Off the Beaten Path: Philately fun and stamps galore
Published 6:15 am Friday, December 30, 2022
- Moultrie
My grandpa set the events in motion when he visited our family when I was a child.
Mom took Grandpa, along with my two brothers and I, on a walking town tour. We paused outside of a department store to rest.
Grandpa pulled out his wallet and handed each of us kids a $5 bill. I’d never had that much money at one time.
Before Mom could say, “Now, Dad, that is too much,” Grandpa spoke up: “Go spend all of it.”
One of the store windows displayed toys that kids dream about. I spotted my choice — something to work on during winter evenings. I didn’t know philately meant the collecting and studying of stamps when I handed the money to the clerk. She handed me my paperback stamp-collecting book and plastic magnifying glass. My $2 in change bought a glass magnifying glass and a bag of cancelled foreign stamps.
After Grandpa returned to his home, my work began. The stamps had been torn from envelopes with chunks of paper still attached.
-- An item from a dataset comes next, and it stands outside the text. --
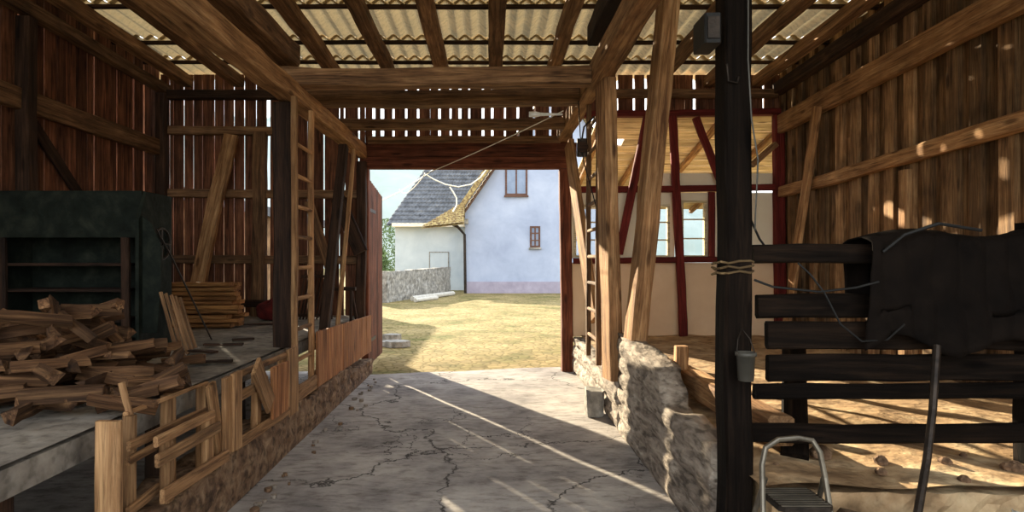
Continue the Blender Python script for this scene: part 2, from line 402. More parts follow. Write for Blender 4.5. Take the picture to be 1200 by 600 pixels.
def wall_boards(name, ax, fixed, spans, th, mat, jit=.004, kind='structure'):
    """vertical boards; ax 'X' = wall runs along X at y=fixed; spans = (a0,a1,z0,z1)"""
    mb = MB()
    for (a0, a1, z0, z1) in spans:
        off = random.uniform(-.006, .006); sk = random.uniform(-jit, jit)*1.5; n = 6
        ring = []
        for k in range(n+1):
            z = z0+(z1-z0)*k/n; e0 = random.uniform(-jit, jit)*.5; e1 = random.uniform(-jit, jit)*.5; s_ = sk*(k/n-.5)
            q = [(a0+e0+s_, off-th/2), (a1+e1+s_, off-th/2), (a1+e1+s_, off+th/2), (a0+e0+s_, off+th/2)]
            ring += [Vector((a, fixed+b, z)) if ax == 'X' else Vector((fixed+b, a, z)) for a, b in q]
        fs = []
        for k in range(n):
            for j in range(4): fs.append((k*4+j, k*4+(j+1) % 4, (k+1)*4+(j+1) % 4, (k+1)*4+j))
        fs.append((3, 2, 1, 0)); fs.append((n*4, n*4+1, n*4+2, n*4+3))
        mb.add(ring, fs)
    return mb.build(name, mat, kind=kind)

def spans_from_gaps(a0, a1, gaps, z0, z1, wmin=.13, wmax=.2):
    """gaps = [(centre, width)]; fills between them with butted boards"""
    out = []; cur = a0
    for c, w in sorted(gaps) + [(a1+1, 0)]:
        end = min(a1, c-w/2)
        while cur < end-.02:
            nx = cur+random.uniform(wmin, wmax)
            if end-nx < .08: nx = end
            nx = min(nx, end)
            out.append((cur, nx-.003, z0, z1)); cur = nx
        cur = max(cur, c+w/2)
        if c > a1: break
    return out

# ------------------------------------------------------------------ camera, sun, sky
cam = bpy.data.cameras.new('camera'); co = bpy.data.objects.new('camera', cam); COL.objects.link(co)
co.location = (0, 0, EYE); co.rotation_euler = (pi/2, 0, 0)
cam.sensor_width = 36; cam.lens = F/1200*36; cam.shift_x = (600-CX)/1200; cam.shift_y = (CY-300)/1200
cam.clip_end = 600; SC.camera = co
SC.view_settings.view_transform = 'Standard'; SC.view_settings.look = 'None'
SC.view_settings.exposure = 1.5; SC.view_settings.gamma = 1; SC.view_settings.use_curve_mapping = False

SD = Vector((.516, -.857, -.335)).normalized()
sl = bpy.data.lights.new('sun', 'SUN'); so = bpy.data.objects.new('sun', sl); COL.objects.link(so)
so.rotation_euler = SD.to_track_quat('-Z', 'Y').to_euler(); so.location = (-10, 20, 12)
sl.energy = 6.2; sl.angle = radians(.6); sl.color = (1, .86, .62)
W = bpy.data.worlds.new('sky'); SC.world = W; W.use_nodes = True
nt = W.node_tree; nt.nodes.clear()
wo = nt.nodes.new('ShaderNodeOutputWorld'); bg = nt.nodes.new('ShaderNodeBackground')
tc = nt.nodes.new('ShaderNodeTexCoord'); sx = nt.nodes.new('ShaderNodeSeparateXYZ')
rp = ramp(nt, [(.0, (.86, .88, .86)), (.25, (.84, .88, .90)), (1, (.66, .76, .90))])
nt.links.new(tc.outputs['Generated'], sx.inputs[0]); nt.links.new(sx.outputs['Z'], rp.inputs[0])
nt.links.new(rp.outputs[0], bg.inputs[0]); bg.inputs[1].default_value = 1.15
nt.links.new(bg.outputs[0], wo.inputs[0])

# ------------------------------------------------------------------ ground and floors
YB = 8.9                                     # back wall
mb = MB(); mb.grid(lambda u, v: Vector((-60+120*u, -30+170*v, -.03+.012*nz(u*90, v*120))), 120, 170)
mb.build('ground', M['yard'], kind='structure', smooth=True)

mb = MB()
def slab(u, v):
    x = -4.9+9.3*u
    yend = 8.62+(x+1.65)*.235 if -1.85 < x < 1.3 else YB
    y = -.5+(yend+.5)*v
    return Vector((x, y, .012*nz(x*1.3, y*1.3)))
mb.grid(slab, 70, 70)
# slab edge
mb.grid(lambda u, v: slab(u, 1)+Vector((0, 0, -.05*v)), 70, 1)
mb.build('floor', M['concrete'], kind='structure', smooth=False)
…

I went to my primary source for knowledge and investment advice regarding kid matters — cold cereal boxes and comic book ads.
First, I filled a bowl with water and dropped in a handful of the paper scraps with the stamps on them. The stamps slipped away from the envelopes.
After I patted water off of them, I searched for some way to press them. A used Portland telephone book proved perfect. A single layer of stamps interspersed throughout the book and then topped with several layers of hefty books turned the crinkled, damp bits of paper into dry, flat stamps.
A card table in the living room provided a great work area as I sorted stamps from different countries into piles.
The alert went out to family: “Don’t open the living room door — go around back.”
Dad didn’t get the message and came in the front door accompanied by a gust of wind. Stamps swirled across the room like fall leaves in a hurricane.
In time the stamps, these bits of paper from Australia to Zululand, served as snippets of history from dictators to freedom fighters.
My income increased from my 35 cents an hour for babysitting to a few dollars a day for green bean picking at the Blue Lake bean farm. I’d heft up my gunnysack of beans to be weighed and think of the stamps I could buy.
Once again, I consulted my advisers at the comic book ads. I signed up for stamps on approval, where the company sent me stamps ready to put in my new, larger stamp book purchased with my bean-picking earnings.
To have an idea of the quality of advice I received, this was written for the “Albania. 1952 Underground Liberation Set Complete. These are the Famous Imperforate Errors!!!”
Four stamps bore a likeness to Roosevelt, Churchill and a bearded “liberty fighter.”
The write-up: “Churchill – Roosevelt – Kastrioti — Three great fighters for liberty portrayed on the famous liberation issue of Albanian Underground in Exile. To be used in Albania when the Communists clear out — issued in very limited quantities this is one of the most unusual and exciting sets of stamps ever offered. It’s a set not 1 collector in 10,000 will ever have and it’s yours at a real bargain price.”
The price listed at 40 cents, marked down to 30 cents. Heady stuff for a kid dragging around a gunny sack in a bean field.
In time, my brothers collected stamps also. Later Dad enjoyed a little philately, as well. His specialty — blocks of new U.S. stamps.
Couple of my favorites:
• Oregon Statehood 1859 – 1959, illustrated with covered wagon and a mountain in the distance, U. S. Postage 4 cents.
• Illustrated Mount Vernon – U. S. Postage 1½ cents.
Philately — beyond stamp collecting to geography and history.